Ru/CeO2 catalysts with enriched oxygen vacancies by plasma treatment for efficient CO2 methanation

Plasma treatment has become a promising approach to enhance oxygen vacancies and hence promote the catalytic performance of CO2 methanation. However, distinct challenges remain on characterizing the enhancement of oxygen vacancies, limiting the understanding of plasma treatment mechanisms. Here, we successfully fabricated Ru/CeO2 catalysts via the wet impregnation method, treated them to thermal calcination and dielectric barrier discharge plasma respectively, and investigated the mechanism for different performances of CO2 methanation.
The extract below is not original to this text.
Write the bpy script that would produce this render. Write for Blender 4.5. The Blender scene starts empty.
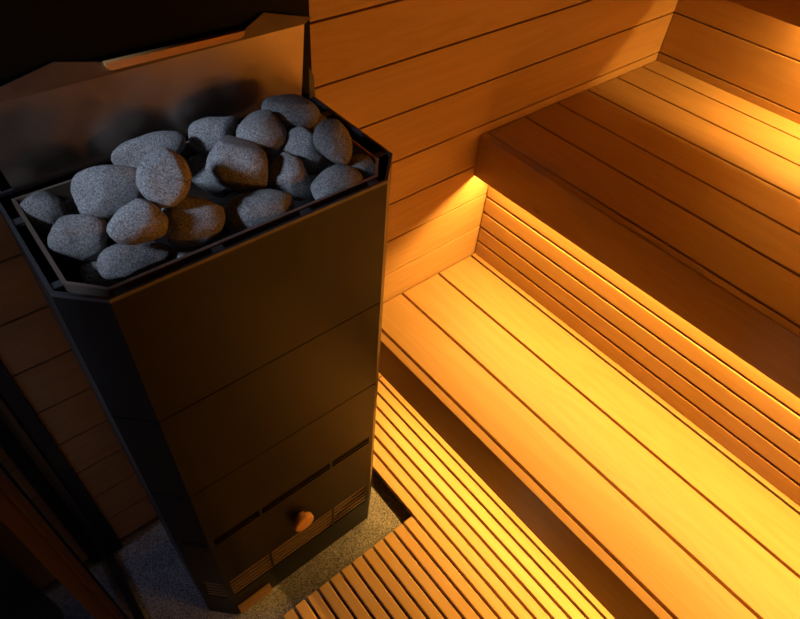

It is found that the Ru/CeO2 catalyst treated by plasma (Ru/CeO2-P) exhibits more abundant oxygen vacancies than the untreated counterpart (Ru/CeO2-C), which contribute to a much higher CO2 conversion (83 %) and CH4 selectivity (100 %) at 350 degrees C. The in-situ DRIFTS and DFT calculations reveal the coexistence of the formate and CO pathways on the Ru/CeO2 catalysts, where the CO pathway is significantly enhanced after plasma treatment. The comprehensive study demonstrates the significance of effectively and precisely regulating the concentration of oxygen vacancies by plasma treatment, thereby enhancing the performance of CO2 hydrogenation.